[start Source data]

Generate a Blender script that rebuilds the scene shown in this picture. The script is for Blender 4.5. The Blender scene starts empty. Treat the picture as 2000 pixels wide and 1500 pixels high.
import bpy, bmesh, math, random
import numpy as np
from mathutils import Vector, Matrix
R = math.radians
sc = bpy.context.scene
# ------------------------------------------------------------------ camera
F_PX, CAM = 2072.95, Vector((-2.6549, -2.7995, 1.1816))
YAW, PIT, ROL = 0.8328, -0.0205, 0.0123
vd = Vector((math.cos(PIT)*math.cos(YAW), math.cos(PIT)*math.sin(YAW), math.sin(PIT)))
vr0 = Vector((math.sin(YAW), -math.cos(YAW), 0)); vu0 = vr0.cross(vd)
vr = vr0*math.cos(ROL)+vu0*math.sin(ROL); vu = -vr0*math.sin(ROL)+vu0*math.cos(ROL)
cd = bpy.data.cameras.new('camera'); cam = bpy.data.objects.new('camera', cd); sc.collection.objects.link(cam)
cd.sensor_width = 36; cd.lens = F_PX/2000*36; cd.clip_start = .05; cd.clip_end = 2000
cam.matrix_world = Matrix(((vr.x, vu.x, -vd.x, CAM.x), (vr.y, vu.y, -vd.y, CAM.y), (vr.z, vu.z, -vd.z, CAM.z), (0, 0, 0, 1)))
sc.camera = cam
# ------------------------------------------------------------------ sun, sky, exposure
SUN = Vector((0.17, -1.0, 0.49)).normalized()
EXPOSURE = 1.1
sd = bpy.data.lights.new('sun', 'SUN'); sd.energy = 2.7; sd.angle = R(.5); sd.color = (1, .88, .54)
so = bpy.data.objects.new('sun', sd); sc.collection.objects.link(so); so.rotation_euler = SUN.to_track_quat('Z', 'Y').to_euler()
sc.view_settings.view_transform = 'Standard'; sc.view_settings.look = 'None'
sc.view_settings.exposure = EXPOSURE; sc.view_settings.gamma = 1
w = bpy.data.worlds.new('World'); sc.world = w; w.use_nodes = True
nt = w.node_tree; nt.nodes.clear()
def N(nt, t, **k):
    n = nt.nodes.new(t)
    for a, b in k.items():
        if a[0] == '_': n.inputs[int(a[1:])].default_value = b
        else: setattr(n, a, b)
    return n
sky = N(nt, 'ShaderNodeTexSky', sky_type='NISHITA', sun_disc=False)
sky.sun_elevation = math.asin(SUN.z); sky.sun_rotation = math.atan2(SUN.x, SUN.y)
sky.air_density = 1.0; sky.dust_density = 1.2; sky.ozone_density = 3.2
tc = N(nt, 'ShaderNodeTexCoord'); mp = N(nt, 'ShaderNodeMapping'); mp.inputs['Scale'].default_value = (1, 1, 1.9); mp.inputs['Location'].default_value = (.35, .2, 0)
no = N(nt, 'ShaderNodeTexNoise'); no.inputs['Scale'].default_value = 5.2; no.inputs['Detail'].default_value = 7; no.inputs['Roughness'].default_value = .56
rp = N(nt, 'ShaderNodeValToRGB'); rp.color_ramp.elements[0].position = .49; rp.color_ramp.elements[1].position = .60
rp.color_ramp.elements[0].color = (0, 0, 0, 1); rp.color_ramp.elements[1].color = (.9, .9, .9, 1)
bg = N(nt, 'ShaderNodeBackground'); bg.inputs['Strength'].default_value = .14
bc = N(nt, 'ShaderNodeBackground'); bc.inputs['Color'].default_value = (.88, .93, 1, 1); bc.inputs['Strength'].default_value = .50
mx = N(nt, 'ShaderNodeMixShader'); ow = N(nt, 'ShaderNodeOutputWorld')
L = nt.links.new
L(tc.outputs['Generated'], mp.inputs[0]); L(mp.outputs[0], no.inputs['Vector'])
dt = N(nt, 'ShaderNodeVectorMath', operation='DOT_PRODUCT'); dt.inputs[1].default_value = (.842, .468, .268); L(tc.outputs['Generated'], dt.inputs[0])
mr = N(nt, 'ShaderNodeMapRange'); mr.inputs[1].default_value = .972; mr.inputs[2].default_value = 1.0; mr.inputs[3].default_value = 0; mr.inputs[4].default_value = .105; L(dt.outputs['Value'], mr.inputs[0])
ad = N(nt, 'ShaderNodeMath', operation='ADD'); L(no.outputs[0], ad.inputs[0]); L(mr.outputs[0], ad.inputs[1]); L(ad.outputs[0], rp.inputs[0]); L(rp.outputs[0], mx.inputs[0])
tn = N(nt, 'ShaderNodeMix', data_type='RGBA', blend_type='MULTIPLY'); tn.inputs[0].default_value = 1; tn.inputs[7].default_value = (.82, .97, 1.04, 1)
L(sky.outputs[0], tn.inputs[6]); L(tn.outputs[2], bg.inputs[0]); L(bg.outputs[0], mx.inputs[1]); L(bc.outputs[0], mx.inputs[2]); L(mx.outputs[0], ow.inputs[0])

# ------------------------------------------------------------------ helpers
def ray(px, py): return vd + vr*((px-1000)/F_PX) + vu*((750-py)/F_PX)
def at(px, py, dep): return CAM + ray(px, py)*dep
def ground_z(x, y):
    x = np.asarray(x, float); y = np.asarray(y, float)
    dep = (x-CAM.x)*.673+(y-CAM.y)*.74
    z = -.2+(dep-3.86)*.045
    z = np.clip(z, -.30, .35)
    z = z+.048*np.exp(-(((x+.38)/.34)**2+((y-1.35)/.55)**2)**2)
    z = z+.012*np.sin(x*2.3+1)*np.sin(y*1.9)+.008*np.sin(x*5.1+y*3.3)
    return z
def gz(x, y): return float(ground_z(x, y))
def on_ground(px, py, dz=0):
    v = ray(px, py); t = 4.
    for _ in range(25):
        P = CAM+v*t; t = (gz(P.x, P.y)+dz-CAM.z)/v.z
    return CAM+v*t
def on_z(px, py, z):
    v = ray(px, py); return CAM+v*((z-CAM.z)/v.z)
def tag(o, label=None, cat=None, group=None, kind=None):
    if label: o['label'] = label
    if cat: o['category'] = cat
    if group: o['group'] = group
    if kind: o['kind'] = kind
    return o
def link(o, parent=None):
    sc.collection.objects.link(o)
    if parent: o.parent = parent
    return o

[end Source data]

_Required work:_
Repeat the material above in full, keeping every word.

_Output of the task:_
Generate a Blender script that rebuilds the scene shown in this picture. The script is for Blender 4.5. The Blender scene starts empty. Treat the picture as 2000 pixels wide and 1500 pixels high.
import bpy, bmesh, math, random
import numpy as np
from mathutils import Vector, Matrix
R = math.radians
sc = bpy.context.scene
# ------------------------------------------------------------------ camera
F_PX, CAM = 2072.95, Vector((-2.6549, -2.7995, 1.1816))
YAW, PIT, ROL = 0.8328, -0.0205, 0.0123
vd = Vector((math.cos(PIT)*math.cos(YAW), math.cos(PIT)*math.sin(YAW), math.sin(PIT)))
vr0 = Vector((math.sin(YAW), -math.cos(YAW), 0)); vu0 = vr0.cross(vd)
vr = vr0*math.cos(ROL)+vu0*math.sin(ROL); vu = -vr0*math.sin(ROL)+vu0*math.cos(ROL)
cd = bpy.data.cameras.new('camera'); cam = bpy.data.objects.new('camera', cd); sc.collection.objects.link(cam)
cd.sensor_width = 36; cd.lens = F_PX/2000*36; cd.clip_start = .05; cd.clip_end = 2000
cam.matrix_world = Matrix(((vr.x, vu.x, -vd.x, CAM.x), (vr.y, vu.y, -vd.y, CAM.y), (vr.z, vu.z, -vd.z, CAM.z), (0, 0, 0, 1)))
sc.camera = cam
# ------------------------------------------------------------------ sun, sky, exposure
SUN = Vector((0.17, -1.0, 0.49)).normalized()
EXPOSURE = 1.1
sd = bpy.data.lights.new('sun', 'SUN'); sd.energy = 2.7; sd.angle = R(.5); sd.color = (1, .88, .54)
so = bpy.data.objects.new('sun', sd); sc.collection.objects.link(so); so.rotation_euler = SUN.to_track_quat('Z', 'Y').to_euler()
sc.view_settings.view_transform = 'Standard'; sc.view_settings.look = 'None'
sc.view_settings.exposure = EXPOSURE; sc.view_settings.gamma = 1
w = bpy.data.worlds.new('World'); sc.world = w; w.use_nodes = True
nt = w.node_tree; nt.nodes.clear()
def N(nt, t, **k):
    n = nt.nodes.new(t)
    for a, b in k.items():
        if a[0] == '_': n.inputs[int(a[1:])].default_value = b
        else: setattr(n, a, b)
    return n
sky = N(nt, 'ShaderNodeTexSky', sky_type='NISHITA', sun_disc=False)
sky.sun_elevation = math.asin(SUN.z); sky.sun_rotation = math.atan2(SUN.x, SUN.y)
sky.air_density = 1.0; sky.dust_density = 1.2; sky.ozone_density = 3.2
tc = N(nt, 'ShaderNodeTexCoord'); mp = N(nt, 'ShaderNodeMapping'); mp.inputs['Scale'].default_value = (1, 1, 1.9); mp.inputs['Location'].default_value = (.35, .2, 0)
no = N(nt, 'ShaderNodeTexNoise'); no.inputs['Scale'].default_value = 5.2; no.inputs['Detail'].default_value = 7; no.inputs['Roughness'].default_value = .56
rp = N(nt, 'ShaderNodeValToRGB'); rp.color_ramp.elements[0].position = .49; rp.color_ramp.elements[1].position = .60
rp.color_ramp.elements[0].color = (0, 0, 0, 1); rp.color_ramp.elements[1].color = (.9, .9, .9, 1)
bg = N(nt, 'ShaderNodeBackground'); bg.inputs['Strength'].default_value = .14
bc = N(nt, 'ShaderNodeBackground'); bc.inputs['Color'].default_value = (.88, .93, 1, 1); bc.inputs['Strength'].default_value = .50
mx = N(nt, 'ShaderNodeMixShader'); ow = N(nt, 'ShaderNodeOutputWorld')
L = nt.links.new
L(tc.outputs['Generated'], mp.inputs[0]); L(mp.outputs[0], no.inputs['Vector'])
dt = N(nt, 'ShaderNodeVectorMath', operation='DOT_PRODUCT'); dt.inputs[1].default_value = (.842, .468, .268); L(tc.outputs['Generated'], dt.inputs[0])
mr = N(nt, 'ShaderNodeMapRange'); mr.inputs[1].default_value = .972; mr.inputs[2].default_value = 1.0; mr.inputs[3].default_value = 0; mr.inputs[4].default_value = .105; L(dt.outputs['Value'], mr.inputs[0])
ad = N(nt, 'ShaderNodeMath', operation='ADD'); L(no.outputs[0], ad.inputs[0]); L(mr.outputs[0], ad.inputs[1]); L(ad.outputs[0], rp.inputs[0]); L(rp.outputs[0], mx.inputs[0])
tn = N(nt, 'ShaderNodeMix', data_type='RGBA', blend_type='MULTIPLY'); tn.inputs[0].default_value = 1; tn.inputs[7].default_value = (.82, .97, 1.04, 1)
L(sky.outputs[0], tn.inputs[6]); L(tn.outputs[2], bg.inputs[0]); L(bg.outputs[0], mx.inputs[1]); L(bc.outputs[0], mx.inputs[2]); L(mx.outputs[0], ow.inputs[0])

# ------------------------------------------------------------------ helpers
def ray(px, py): return vd + vr*((px-1000)/F_PX) + vu*((750-py)/F_PX)
def at(px, py, dep): return CAM + ray(px, py)*dep
def ground_z(x, y):
    x = np.asarray(x, float); y = np.asarray(y, float)
    dep = (x-CAM.x)*.673+(y-CAM.y)*.74
    z = -.2+(dep-3.86)*.045
    z = np.clip(z, -.30, .35)
    z = z+.048*np.exp(-(((x+.38)/.34)**2+((y-1.35)/.55)**2)**2)
    z = z+.012*np.sin(x*2.3+1)*np.sin(y*1.9)+.008*np.sin(x*5.1+y*3.3)
    return z
def gz(x, y): return float(ground_z(x, y))
def on_ground(px, py, dz=0):
    v = ray(px, py); t = 4.
    for _ in range(25):
        P = CAM+v*t; t = (gz(P.x, P.y)+dz-CAM.z)/v.z
    return CAM+v*t
def on_z(px, py, z):
    v = ray(px, py); return CAM+v*((z-CAM.z)/v.z)
def tag(o, label=None, cat=None, group=None, kind=None):
    if label: o['label'] = label
    if cat: o['category'] = cat
    if group: o['group'] = group
    if kind: o['kind'] = kind
    return o
def link(o, parent=None):
    sc.collection.objects.link(o)
    if parent: o.parent = parent
    return o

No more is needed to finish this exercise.